With her leaves dried and pressed, Hien is ready to turn them into beautiful handmade notebooks, bookmarks, and other craft goods.

It typically takes about a month to press the leaves. Afterward, she cuts the paper, assembles the notebooks with stitches or glue, and wraps the notebooks in cloth.

She has become such a pro at it that she has even created various collections of her handmade notebooks, each with its own meaningful message.

Among her collections, Hien’s most prized consists of a set of notebooks that comes from Vietnam’s old-growth forests.

Her others include collections featuring ‘hoa la co’ (flowers, leaves, and grass), and ‘cute’ — a set of crafts inspired by simple children’s drawings and pressed leaves of various colors.

“The most distinguished thing about these notebooks are the leaves”, said Hien. “Most people are surprised when they pick it up. They always say, ‘Wow, they’re real leaves’.”

But it’s not just about showing off a beautiful collection of leaves. It’s also about quality.

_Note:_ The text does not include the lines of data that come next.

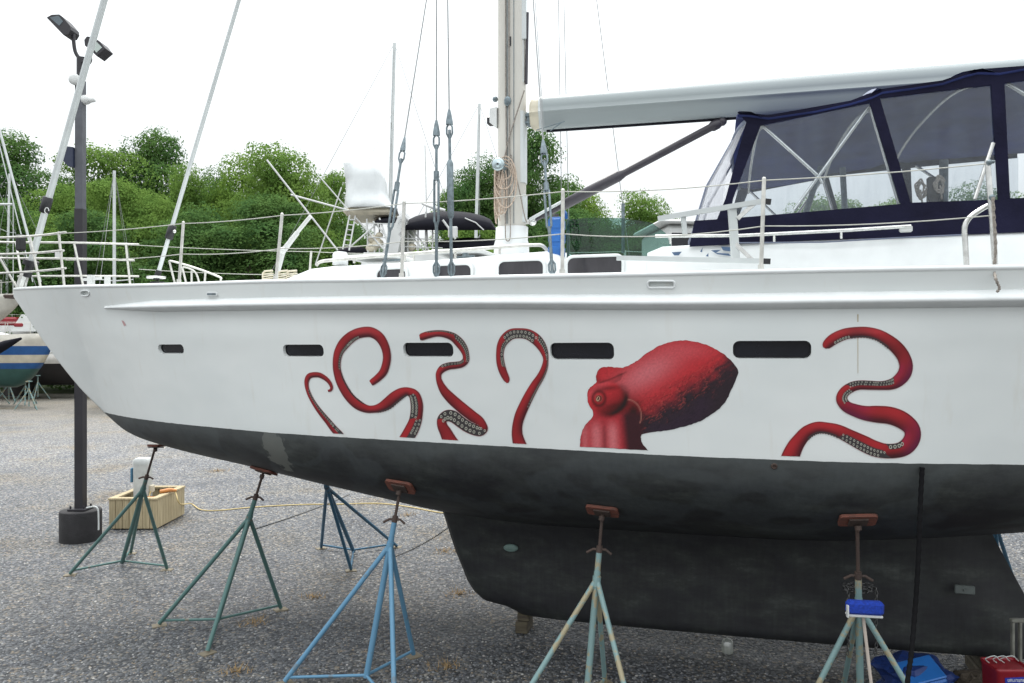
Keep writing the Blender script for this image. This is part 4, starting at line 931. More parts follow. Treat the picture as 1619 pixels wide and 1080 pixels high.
# smoked acrylic side screen on the cabin
q = MB(); sc_px = [(896, 347), (940, 344), (985, 345), (1030, 352), (1052, 368), (1062, 390), (1060, 409), (1000, 409.5), (940, 409.5), (896, 409)]
q.prism([L(u, v, 1.30) for u, v in sc_px], (0, .008, 0)); scr = q.build('side_screen', M['smoke'], boat)
q = MB(); q.tube([L(985, 322, 1.28), L(985, 400, 1.28)], .014, 8); q.tube([L(898, 346, 1.28), L(898, 409, 1.28)], .012, 8); q.build('screen_post', M['galv'], scr)
q = MB()
for tri in ([(1062, 399), (1078, 398), (1073, 404), (1066, 404)], [(1107, 398), (1111, 391), (1110, 399)], [(1116, 405), (1120, 400), (1120, 406)], [(1124, 396), (1140, 395), (1132, 400), (1152, 401), (1156, 405), (1134, 402)], [(1140, 390), (1156, 391), (1158, 398), (1143, 396)]):
    q = MB(); q.prism([L(u, v, 1.472) for u, v in tri], (0, -.004, 0)); q.build('torn_letter', M['scraps'], coam)

# things carried on deck ------------------------------------------------
jug = thing('jerry_can', 'blue plastic jerry can standing on the cabin top behind a stanchion', 'jerry can', BM @ Vector(tuple(L(884, 409, 1.2))), -AL)
q = MB(); c = Vector((0, 0, 0))
for i, z in enumerate((0.0, .118, .236)):
    q.box((-.02, 0, z+.058), (.125, .17, .112), bev=.022)
q.box((-.02, 0, .175), (.105, .15, .34)); q.build('can_body', M['bluejug'], jug)
q = MB(); q.lathe([(.028, .34), (.028, .385), (.0, .385)], (-.03, 0, 0), 12); q.build('cap', M['black'], jug)
q = MB(); q.tube([(.05, -.07, .35), (.05, -.05, .40), (.05, .05, .40), (.05, .07, .35)], .012, 6); q.build('handle', M['bluejug'], jug)
ld = thing('boarding_ladder', 'folded aluminium boarding ladder with black tips lashed inside the lifelines', 'ladder', BM @ Vector(tuple(L(1120, 412, 1.98))), -AL)
LT = 1.98
for (a, b) in (((1040, 346), (1207, 318)), ((975, 408), (1207, 413))):
    q = MB(); q.bar(BM @ L(*a, LT), BM @ L(*b, LT), .03, .035); q.build('rail', M['foil'], ld, world=True)
for (a, b) in (((1204, 318), (1219, 319.5)), ((1204, 413), (1218, 413.5))):
    q = MB(); q.bar(BM @ L(*a, LT), BM @ L(*b, LT), .034, .038); q.build('rubber_tip', M['black'], ld, world=True)
for (a, b, w_) in (((1157, 326), (1163, 411), .055), ((1080, 340), (1083, 372), .03)):
    q = MB(); q.bar(BM @ L(*a, LT-.02), BM @ L(*b, LT-.02), w_, .04, up=(0, 1, 0)); q.build('rung', M['foil'], ld, world=True)
for (a, b) in (((1166, 346), (1196, 319)), ((1163, 386), (1189, 411))):
    q = MB(); q.bar(BM @ L(*a, LT-.01), BM @ L(*b, LT-.01), .018, .03); q.build('brace', M['steel'], ld, world=True)
ch = thing('deck_chair', 'stack of white slatted plastic chairs on the foredeck by the coachroof', 'chair', BM @ Vector(tuple(L(440, 450, -.6))), -AL)
for j, (u, sgn) in enumerate(((417, 1), (441, 1), (455, -1))):
    q = MB(); t = -.6
    for k in range(4): q.bar(BM @ L(u, 434+k*3.6, t), BM @ L(u+14, 432+k*3.6, t), .05, .012)
    q.tube([BM @ L(u-1, 449, t), BM @ L(u-1, 432, t), BM @ L(u+2, 429, t), BM @ L(u+14, 428, t)], .014, 6); q.build('slatted_back', M['cream'], ch, world=True)

# ------------------------------------------------------------------ boat stands
FEET = []
def stand(label, padpt, padn, C, feet, join, mt, pmt=None, padsz=(.26, .17), handle=None, group='boat stands propping the octopus sailboat', legs_top=None, cols_=None, noscrew=False):
    C = Vector(C); P = Vector(padpt); ax = (P-C).normalized(); Lc = (P-C).length; J = C+ax*(Lc*join)
    r = thing('boat_stand', label, 'boat stand', (C.x, C.y, 0), 0, group)
    base = C+ax*(.06)
    for i, f in enumerate(feet):
        f = Vector(f); m_ = (cols_[i] if cols_ else mt); FEET.append((f.x, f.y))
        dd = (J-f).normalized()
        q = MB(); q.tube([f+Vector((0, 0, .03))+dd*.0, J-dd*.03], .0215, 10); lg = q.build('leg', m_, r, world=True)
        q = MB(); ang = random.uniform(0, 1); q.box(f+Vector((0, 0, .008)), (.14, .11, .012), Matrix.Rotation(ang, 3, 'Z')); q.build('foot_plate', M['foot'], lg, world=True)
        q = MB(); q.tube([base+Vector((0, 0, .02)), f+Vector((0, 0, .06))+(base-f)*.02], .014, 8); q.build('brace', m_, r, world=True)
    q = MB(); q.tube([base, J+ax*.06], .027, 12); q.tube([J-ax*.06, J+ax*.02], .034, 12); q.build('centre_pipe', mt, r, world=True)
    q = MB(); q.tube([J+ax*.02, J+ax*min(.22, Lc*(1-join)*.4)], .024, 12); pipe = q.build('top_collar', pmt or mt, r, world=True)
    hb = J+ax*min(.24, Lc*(1-join)*.42)
    q = MB(); n_ = int((P-hb).length/.012)
    pts = [hb.lerp(P-ax*.03, k/n_) for k in range(n_+1)]
    q.tube(pts, [.0145 if k % 2 else .0125 for k in range(n_+1)], 8); q.build('threaded_rod', M['rust'], r, world=True)
    hd = handle or Vector((1, -.2, 0)); hd = Vector(hd).normalized()
    q = MB(); q.tube([hb-hd*.10-ax*.03, hb-hd*.05, hb+hd*.05, hb+hd*.10-ax*.035], .011, 8); q.tube([hb-ax*.025, hb+ax*.03], .026, 8); q.build('crank_handle', M['rust'], r, world=True)
    N = Vector(padn).normalized(); X = Vector((CA, -SA, 0)); X = (X-N*X.dot(N)).normalized(); Y = N.cross(X)
    q = MB(); Mr = Matrix((X, Y, N)).transposed()
    ring = rrect(padsz[0], padsz[1], .03); A = [P+X*i+Y*j+N*.004 for i, j in ring]; B = [P+X*i+Y*j+N*.028 for i, j in ring]
    q.loft([A, B]); pd = q.build('pad', M['pad'], r, world=True)
    q = MB(); q.tube([P-ax*.03+N*.03, P-ax*.05+N*.045], .024, 10); q.box(P+N*.036, (.13, .11, .012), Mr); q.build('pad_bracket', M['rust'], r, world=True)
    return r
def wpt(u, v):
    p, nn = hit(u, v, 0); return BM @ p, BM.to_3x3() @ nn
def around(C, rad, angs): return [(C[0]+rad*math.cos(R(a)), C[1]+rad*math.sin(R(a)), 0) for a in angs]
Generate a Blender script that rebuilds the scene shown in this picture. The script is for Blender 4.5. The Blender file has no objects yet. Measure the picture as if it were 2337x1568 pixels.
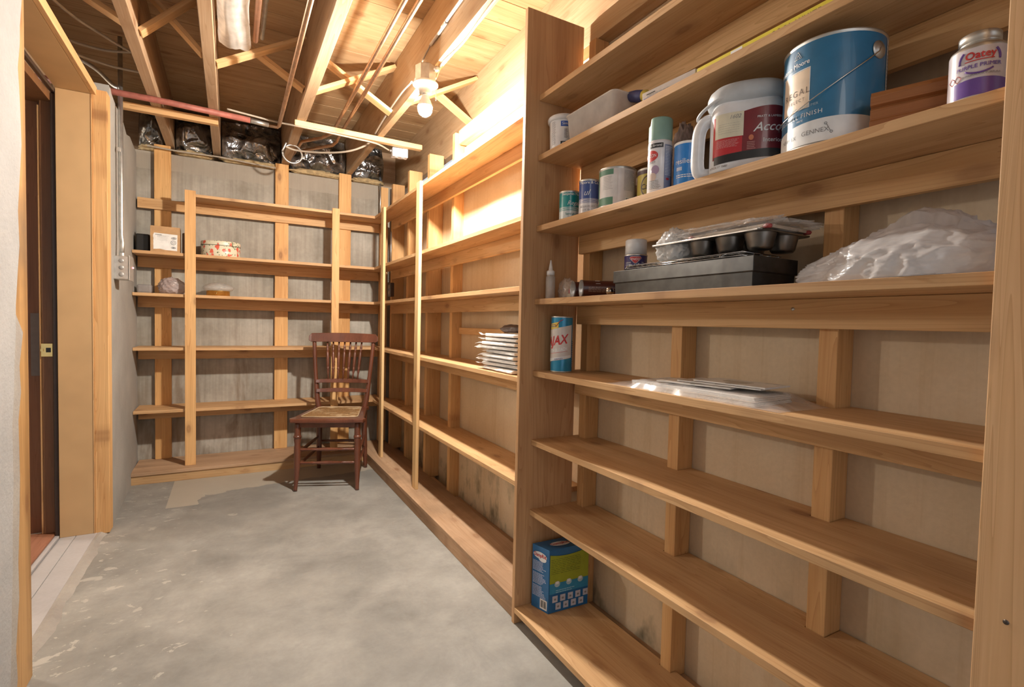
import bpy, bmesh, math, random
from mathutils import Vector, Matrix, Euler, noise
random.seed(7)
SC = bpy.context.scene
COL = SC.collection
PI = math.pi

# ------------------------------------------------------------------ camera
F_PX = 1160.85
YAW, PITCH, ROLL = math.radians(28.98), math.radians(-2.1785), math.radians(1.3133)
cy, sy, cp, sp = math.cos(YAW), math.sin(YAW), math.cos(PITCH), math.sin(PITCH)
fwd = Vector((sy*cp, cy*cp, sp)); rgt = Vector((cy, -sy, 0)); upv = rgt.cross(fwd)
cr, sr = math.cos(ROLL), math.sin(ROLL)
R_ = rgt*cr + upv*sr; U_ = -rgt*sr + upv*cr
cam_d = bpy.data.cameras.new('camera'); cam = bpy.data.objects.new('camera', cam_d); COL.objects.link(cam)
cam_d.sensor_width = 36.0; cam_d.lens = 36.0*F_PX/2337.0; cam_d.clip_start = 0.02; cam_d.clip_end = 60
m = Matrix((R_, U_, -fwd)).transposed().to_4x4(); m.translation = Vector((0, 0, 1.1))
cam.matrix_world = m
SC.camera = cam

# ------------------------------------------------------------------ world, lights, exposure
W = bpy.data.worlds.new('world'); SC.world = W; W.use_nodes = True
W.node_tree.nodes['Background'].inputs[0].default_value = (0.97, 0.975, 1.0, 1)
W.node_tree.nodes['Background'].inputs[1].default_value = 0.76
def light(name, kind, loc, energy, color, size=0.1, rot=None, sy_=None):
    d = bpy.data.lights.new(name, kind); o = bpy.data.objects.new(name, d); COL.objects.link(o)
    o.location = loc; d.energy = energy; d.color = color
    if kind == 'AREA':
        d.size = size
        if sy_: d.shape = 'RECTANGLE'; d.size_y = sy_
    else: d.shadow_soft_size = size
    if rot: o.rotation_euler = rot
    return o
BULB = 4300.0                                                        # radiance of the bare bulb
light('next_room_lamp', 'POINT', (-2.55, 3.95, 2.16), 100, (1, .93, .84), 0.08)
light('added_near_fill', 'POINT', (-0.1, -0.9, 2.05), 8, (1, .95, .89), 0.25)  # unseen soft fill added behind the camera, not a fitting of the room
SC.view_settings.view_transform = 'Standard'; SC.view_settings.look = 'None'
SC.view_settings.gamma = 1.0; SC.view_settings.use_curve_mapping = False
SC.view_settings.exposure = 0.0

# ------------------------------------------------------------------ materials
MATS = {}
def srgb(c):
    return tuple((x/12.92 if x <= .04045 else ((x+.055)/1.055)**2.4) for x in c)
def nm(name):
    m = bpy.data.materials.new(name); m.use_nodes = True; MATS[name] = m
    nt = m.node_tree; return m, nt, nt.nodes['Principled BSDF']
def node(nt, t, **kw):
    n = nt.nodes.new(t)
    for k, v in kw.items(): setattr(n, k, v)
    return n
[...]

“I believe that anyone can feel the delicacy and detail put into each booklet the moment they pick it,” she said.

Building a craft community

Hien had to work two jobs when she first opened Hoa la co, including tutoring children and graphic design, in order to keep her dreams of owning a workshop afloat.

But in just a year, her workshop achieved enough success that she was able to support herself without the need for a second income.

She now works out of a small, quiet neighborhood in Hanoi where she is able to freely create unique notebooks from pressed leaves.

She undertakes the entire process herself, from collecting the leaves to making the notebooks.

When trouble arises, such as scissor cuts or issues sourcing materials, it’s up to her to find a solution on her own.

“Even though it’s just for fun, making so many notebooks has left my hands looking rough, ugly, and covered in scars,” Hien said. “I’d guess there are over 70 scars on my hands.”

Hien’s workshop primarily procures notebooks priced at VND200,000 to VND300,000 (US$8.60-12.90) each.

She also sells postcards, bookmarks, and letter writing papers. Each of her procures comes with a small note which explains to customers how to preserve the craft.

In her free time, she does her best to connect with crafting communities in order to strengthen her network and spread the love for her products.